Thursday, October 08, 2009

The Easy, Breezy Yesterdays

Dillinger (1973)
directed by John Milius
rating: 4 out of 5 cravats
on DVD from Netflix

When Richard Linklater wanted a particular sense of bank-robbing camaraderie - of the sort that The Newton Boys aspires to but doesn't achieve - I'd be willing to bet that he sat down and screened Dillinger. And thinking of that as Warren Oates, Geoffrey Lewis, and Harry Dean Stanton wend their way through the countryside, dancing in Tucson and kidnapping Michelle Phillips from a Chicago bar, one can't help but amend John Milius' screenwriting mantra.

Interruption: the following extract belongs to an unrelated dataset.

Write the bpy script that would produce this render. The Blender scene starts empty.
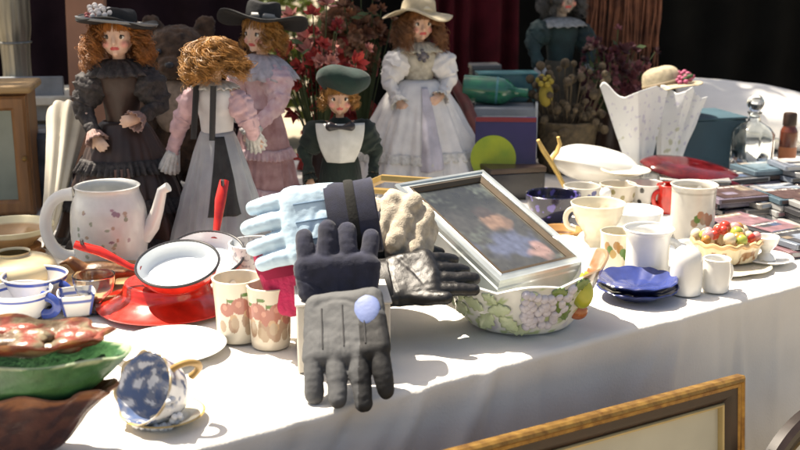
import bpy, math, random
from mathutils import Vector as V, Matrix, Euler
from mathutils import noise as mnoise
random.seed(7)
PI = math.pi
sc = bpy.context.scene
col = sc.collection
ZT = 0.74                                   # table top height
CAM = V((0, 0, 1.30)); PITCH = math.radians(14.2); FPX = 1111.0
FW = V((0, math.cos(PITCH), -math.sin(PITCH))); UP = V((0, math.sin(PITCH), math.cos(PITCH)))

# ------------------------------------------------------------------ placing helpers
def ray(x, y): return FW + V((1, 0, 0))*((x-400)/FPX) - UP*((y-225)/FPX)
def P(x, y, z=ZT):
    r = ray(x, y); return CAM + r*((z-CAM.z)/r.z)
def Q(x, y, Y):
    r = ray(x, y); return CAM + r*(Y/r.y)
def U(v): return (V(v)-CAM).dot(FW)/FPX      # metres per photo pixel at a point

EA = P(207, 437); EB = P(800, 279)
EU = (EB-EA); EU.z = 0; EU.normalize(); EW = V((-EU.y, EU.x, 0))
RZT = math.atan2(EU.y, EU.x)
def TW(u, w, z=ZT): return V((EA.x, EA.y, z)) + EU*u + EW*w

# ------------------------------------------------------------------ geometry collector
class G:
    def __init__(s): s.v = []; s.f = []
    def add(s, vs, fs):
        o = len(s.v); s.v += [V(p) for p in vs]; s.f += [tuple(i+o for i in f) for f in fs]; return s
    def merge(s, g, m=None):
        return s.add([(m @ p if m else p) for p in g.v], g.f)
    def xf(s, m): s.v = [m @ p for p in s.v]; return s
    def lathe(s, prof, n=48, fn=None, caps=(False, False), c=(0, 0, 0)):
        vs = []; fs = []; c = V(c)
        for (r, z) in prof:
            for i in range(n):
                t = 2*PI*i/n
                rr, zz = (r, z) if fn is None else fn(t, r, z)
                vs.append(c+V((rr*math.cos(t), rr*math.sin(t), zz)))
        for j in range(len(prof)-1):
            for i in range(n):
                k = (i+1) % n
                fs.append((j*n+i, j*n+k, (j+1)*n+k, (j+1)*n+i))
        if caps[0]: fs.append(tuple(reversed(range(n))))
        if caps[1]: fs.append(tuple(range((len(prof)-1)*n, len(prof)*n)))
        return s.add(vs, fs)
    def tube(s, pts, rad, n=8, caps=True, flat=1.0):
        pts = [V(p) for p in pts]; m = len(pts)
        if not hasattr(rad, '__len__'): rad = [rad]*m
        vs = []; fs = []; prev = None
        for i, p in enumerate(pts):
            t = (pts[min(i+1, m-1)]-pts[max(i-1, 0)])
            t = t.normalized() if t.length > 1e-9 else V((0, 0, 1))
            if prev is None:
                a = V((0, 0, 1)) if abs(t.z) < .9 else V((1, 0, 0)); x = t.cross(a).normalized()
            else:
                x = prev - t*prev.dot(t); x = x.normalized() if x.length > 1e-6 else t.orthogonal().normalized()
            prev = x; y = t.cross(x)
            for k in range(n):
                a = 2*PI*k/n; vs.append(p + x*(math.cos(a)*rad[i]) + y*(math.sin(a)*rad[i]*flat))
        for i in range(m-1):
            for k in range(n):
                l = (k+1) % n; fs.append((i*n+k, i*n+l, (i+1)*n+l, (i+1)*n+k))
        if caps: fs.append(tuple(reversed(range(n)))); fs.append(tuple(range((m-1)*n, m*n)))
        return s.add(vs, fs)
    def capsule(s, a, b, ra, rb=None, n=12):
        a = V(a); b = V(b); rb = ra if rb is None else rb
        d = (b-a); d = d.normalized() if d.length > 1e-9 else V((0, 0, 1))
        pts = []; rs = []
        for k in range(1, 5):
            t = PI/2*k/5; pts.append(a-d*(ra*math.cos(t))); rs.append(ra*math.sin(t))
        pts += [a, b]; rs += [ra, rb]
        for k in range(4, 0, -1):
            t = PI/2*k/5; pts.append(b+d*(rb*math.cos(t))); rs.append(rb*math.sin(t))
        return s.tube(pts, rs, n)
    def box(s, c, d, R=None):
        c = V(c); h = V(d)/2; vs = []
        for x in (-1, 1):
            for y in (-1, 1):
                for z in (-1, 1):
                    p = V((x*h.x, y*h.y, z*h.z)); vs.append(c+(R @ p if R else p))
        return s.add(vs, [(0, 1, 3, 2), (4, 6, 7, 5), (0, 4, 5, 1), (2, 3, 7, 6), (0, 2, 6, 4), (1, 5, 7, 3)])
    def ball(s, c, r, n=14, m=9):
        c = V(c); r = V(r) if hasattr(r, '__len__') else V((r, r, r)); vs = [c+V((0, 0, -r.z))]; fs = []
        for j in range(1, m):
            a = -PI/2+PI*j/m
            for i in range(n):
                t = 2*PI*i/n; vs.append(c+V((r.x*math.cos(a)*math.cos(t), r.y*math.cos(a)*math.sin(t), r.z*math.sin(a))))
        vs.append(c+V((0, 0, r.z))); L = len(vs)-1
        for i in range(n):
            k = (i+1) % n; fs.append((0, 1+k, 1+i)); fs.append((L, L-n+i, L-n+k))
        for j in range(m-2):
            for i in range(n):
                k = (i+1) % n; fs.append((1+j*n+i, 1+j*n+k, 1+(j+1)*n+k, 1+(j+1)*n+i))
        return s.add(vs, fs)
    def grid(s, fn, nu, nv):
        vs = [fn(i/nu, j/nv) for j in range(nv+1) for i in range(nu+1)]
        fs = [(j*(nu+1)+i, j*(nu+1)+i+1, (j+1)*(nu+1)+i+1, (j+1)*(nu+1)+i) for j in range(nv) for i in range(nu)]
        return s.add(vs, fs)

def mesh(name, g, smooth=True, angle=42):
    me = bpy.data.meshes.new(name); me.from_pydata([tuple(p) for p in g.v], [], g.f); me.validate(); me.update()
    if smooth:
        me.shade_smooth(); me.set_sharp_from_angle(angle=math.radians(angle))
    return me
def ob(name, g, mat, parent=None, loc=None, rot=None, bevel=0, solid=0, sub=0, angle=42, paint=None, smooth=True):
    me = g if isinstance(g, bpy.types.Mesh) else mesh(name, g, smooth, angle)
    o = bpy.data.objects.new(name, me); col.objects.link(o)
    if mat: me.materials.append(mat)
    if parent: o.parent = parent
    if loc is not None: o.location = loc
    if rot is not None: o.rotation_euler = rot
    if sub:
        m = o.modifiers.new('s', 'SUBSURF'); m.levels = m.render_levels = sub
    if solid:
        m = o.modifiers.new('t', 'SOLIDIFY'); m.thickness = solid; m.offset = 0
    if bevel:
        m = o.modifiers.new('b', 'BEVEL'); m.width = bevel; m.segments = 2; m.limit_method = 'ANGLE'; m.angle_limit = math.radians(35)
        m.harden_normals = False
    if paint:
        at = me.color_attributes.new('Col', 'FLOAT_COLOR', 'POINT')
        for i, v in enumerate(me.vertices):
            c = paint(v.co); at.data[i].color = (c[0], c[1], c[2], 1)
    return o
def remesh(name, g, voxel, smooth=3, f=.5):
    me = mesh(name+'_src', g, False); o = bpy.data.objects.new(name+'_src', me); col.objects.link(o)
    m = o.modifiers.new('r', 'REMESH'); m.mode = 'VOXEL'; m.voxel_size = voxel; m.use_smooth_shade = True
    if smooth:
        s = o.modifiers.new('s', 'SMOOTH'); s.iterations = smooth; s.factor = f
    bpy.context.view_layer.update()
    dg = bpy.context.evaluated_depsgraph_get()
    r = bpy.data.meshes.new_from_object(o.evaluated_get(dg)); r.name = name
    bpy.data.objects.remove(o); bpy.data.meshes.remove(me); r.materials.clear()
    r.shade_smooth()
    return r
def jitter(me, fn):
    ns = [v.normal.copy() for v in me.vertices]; cs = [v.co.copy() for v in me.vertices]
    for v, n, c in zip(me.vertices, ns, cs): v.co = c+n*fn(c)
def tag(o, label=None, cat=None, group=None, kind=None):
    if label: o['label'] = label
    if cat: o['category'] = cat
    if group: o['group'] = group
    if kind: o['kind'] = kind
    return o
def T(name, label, cat, loc, rz=0, group=None, rot=None, mat=None):
    o = bpy.data.objects.new(name, None); col.objects.link(o); o.empty_display_size = .05
    o.location = loc; o.rotation_euler = rot if rot is not None else (0, 0, rz)
    if mat is not None: o.matrix_world = Matrix.Translation(V(loc)) @ mat.to_4x4()
    return tag(o, label, cat, group)
def basis(F, N):
    F = V(F).normalized(); N = V(N); N = (N-F*N.dot(F)).normalized(); X = F.cross(N)
    return Matrix((X, F, N)).transposed()
def nz(p, s=1.0): return mnoise.noise(V(p)*s)

# ------------------------------------------------------------------ materials
MATS = {}
def mat(name, c=(.5, .5, .5), rough=.5, var=.12, vs=25, bump=.0, bs=120, metal=0, c2=None, attr=False, coat=0, sheen=0,
        trans=0, ior=1.45, weave=0, streak=None, spec=.5, sss=0, alpha=None):
    if name in MATS: return MATS[name]
    m = bpy.data.materials.new(name); m.use_nodes = True; nt = m.node_tree; N = nt.nodes; L = nt.links
    b = N['Principled BSDF']
    b.inputs['Roughness'].default_value = rough; b.inputs['Metallic'].default_value = metal
    b.inputs['Specular IOR Level'].default_value = spec
    b.inputs['Coat Weight'].default_value = coat; b.inputs['Coat Roughness'].default_value = .08
    b.inputs['Sheen Weight'].default_value = sheen; b.inputs['Transmission Weight'].default_value = trans; b.inputs['IOR'].default_value = ior
    if sss: b.inputs['Subsurface Weight'].default_value = sss; b.inputs['Subsurface Radius'].default_value = (.004, .002, .001)
    tc = N.new('ShaderNodeTexCoord'); mp = N.new('ShaderNodeMapping'); L.new(tc.outputs['Object'], mp.inputs[0])
    if streak: mp.inputs['Scale'].default_value = streak
    no = N.new('ShaderNodeTexNoise'); no.inputs['Scale'].default_value = vs; no.inputs['Detail'].default_value = 5
    L.new(mp.outputs[0], no.inputs['Vector'])
    mix = N.new('ShaderNodeMix'); mix.data_type = 'RGBA'
    A, B = mix.inputs[6], mix.inputs[7]
    rp = N.new('ShaderNodeMapRange'); rp.inputs[1].default_value = .3; rp.inputs[2].default_value = .7
    L.new(no.outputs['Fac'], rp.inputs[0])
    if attr:
        at = N.new('ShaderNodeAttribute'); at.attribute_name = 'Col'
        hs = N.new('ShaderNodeHueSaturation'); hs.inputs['Value'].default_value = 1-var*1.6
        L.new(at.outputs['Color'], hs.inputs['Color']); L.new(hs.outputs[0], A); L.new(at.outputs['Color'], B)
    else:
        lo = c2 if c2 else tuple(x*(1-var*1.6) for x in c)
        A.default_value = (*lo, 1); B.default_value = (*c, 1)
    L.new(rp.outputs[0], mix.inputs[0]); L.new(mix.outputs[2], b.inputs['Base Color'])
    rr = N.new('ShaderNodeMapRange'); rr.inputs[3].default_value = max(0, rough-.08); rr.inputs[4].default_value = min(1, rough+.08)
    L.new(no.outputs['Fac'], rr.inputs[0]); L.new(rr.outputs[0], b.inputs['Roughness'])
    if bump or weave:
        bp = N.new('ShaderNodeBump'); bp.inputs['Distance'].default_value = .002
        if weave:
            bp.inputs['Strength'].default_value = weave
            w1 = N.new('ShaderNodeTexWave'); w1.inputs['Scale'].default_value = bs; w1.bands_direction = 'X'; w1.inputs['Distortion'].default_value = 2
            w2 = N.new('ShaderNodeTexWave'); w2.inputs['Scale'].default_value = bs; w2.bands_direction = 'Z'; w2.inputs['Distortion'].default_value = 2
            L.new(tc.outputs['Object'], w1.inputs[0]); L.new(tc.outputs['Object'], w2.inputs[0])
            ad = N.new('ShaderNodeMath'); ad.operation = 'ADD'; L.new(w1.outputs['Fac'], ad.inputs[0]); L.new(w2.outputs['Fac'], ad.inputs[1])
            L.new(ad.outputs[0], bp.inputs['Height'])
        else:
            bp.inputs['Strength'].default_value = bump
            n2 = N.new('ShaderNodeTexNoise'); n2.inputs['Scale'].default_value = bs; n2.inputs['Detail'].default_value = 4
            L.new(mp.outputs[0], n2.inputs['Vector']); L.new(n2.outputs['Fac'], bp.inputs['Height'])
        L.new(bp.outputs[0], b.inputs['Normal'])
    MATS[name] = m; return m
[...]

It was a pleasure to be robbed by a man like Dillinger, Milius says; but even better, one comes to believe, to be a participant in this movie about him, whether stuntman, gaffer, or star. Ben Johnson's Melvin Purvis could convincingly bring every gangster of the era to justice, although the real-life Purvis only got "Pretty Boy" Floyd and John. Dillinger wouldn't be the same without the rest of them, though - Machine Gun, Baby Face, Handsome Jack, and Harry Dean - so there they are, guns in hand, and an hour and forty-five minutes to empty every shell in sight.